In the embodiments of the present disclosure, the magnitude of the reference numerals of the above processes does not imply the order of execution, and the order of execution of the processes should be determined by its function and inherent logic, without imposing any limitations on the implementation of the embodiments of the present disclosure.

In the embodiments of the present disclosure, it should be understood that the disclosed system, device and method can be realized in other ways. For example, the embodiments for the device described above are only schematic. For example, the division of the units is only a logical function division. In actual implementation, there may be other division methods, such as a plurality of units or components can be combined or integrated into another system, or some features can be ignored or not implemented.

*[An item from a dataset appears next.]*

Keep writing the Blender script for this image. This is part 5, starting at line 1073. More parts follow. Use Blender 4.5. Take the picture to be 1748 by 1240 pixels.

In addition, the coupling or direct coupling or communication connection shown or discussed can be indirect coupling or communication connection through some interfaces, devices or units, which can be electrical, mechanical or other forms.

The units described as separate components may or may not be physically separated, and the components displayed as units may or may not be physical units, that is, they may be located in one place or distributed to multiple network units. Some or all of the units can be selected according to actual needs to achieve the purpose of the embodiments of the present disclosure.

In addition, each respective functional unit in the embodiments of the present disclosure can be integrated into one processing unit, or each respective unit can exist physically, or two or more units can be integrated into one unit.

Through the description of the above embodiments, those skilled in the art can clearly understand that the above method embodiments can be implemented by means of software and a necessary general hardware platform or can also be implemented by hardware, but in many cases, the former is a better implementation. Based on such an understanding, the technical solution of the present disclosure, in essence, or the part that contributes to the prior art can be embodied in the form of a software product. The computer software product is stored in a storage medium (such as ROM/RAM, magnetic disk, optical disk), and includes several instructions for enabling a service classification device (which can be a mobile phone, a computer, a server, an air conditioner, or a network device, etc.) to execute the methods described in various embodiments of the present disclosure.

The above is only the specific embodiments of the present disclosure, but the protection scope of the present disclosure is not limited thereto. Any variations or substitutions that can be easily conceived by those skilled in the art within the technical scope disclosed by the present disclosure, should be included in the protection scope of the present disclosure. Therefore, the protection scope of the present disclosure should be based on the protection scope of the claims.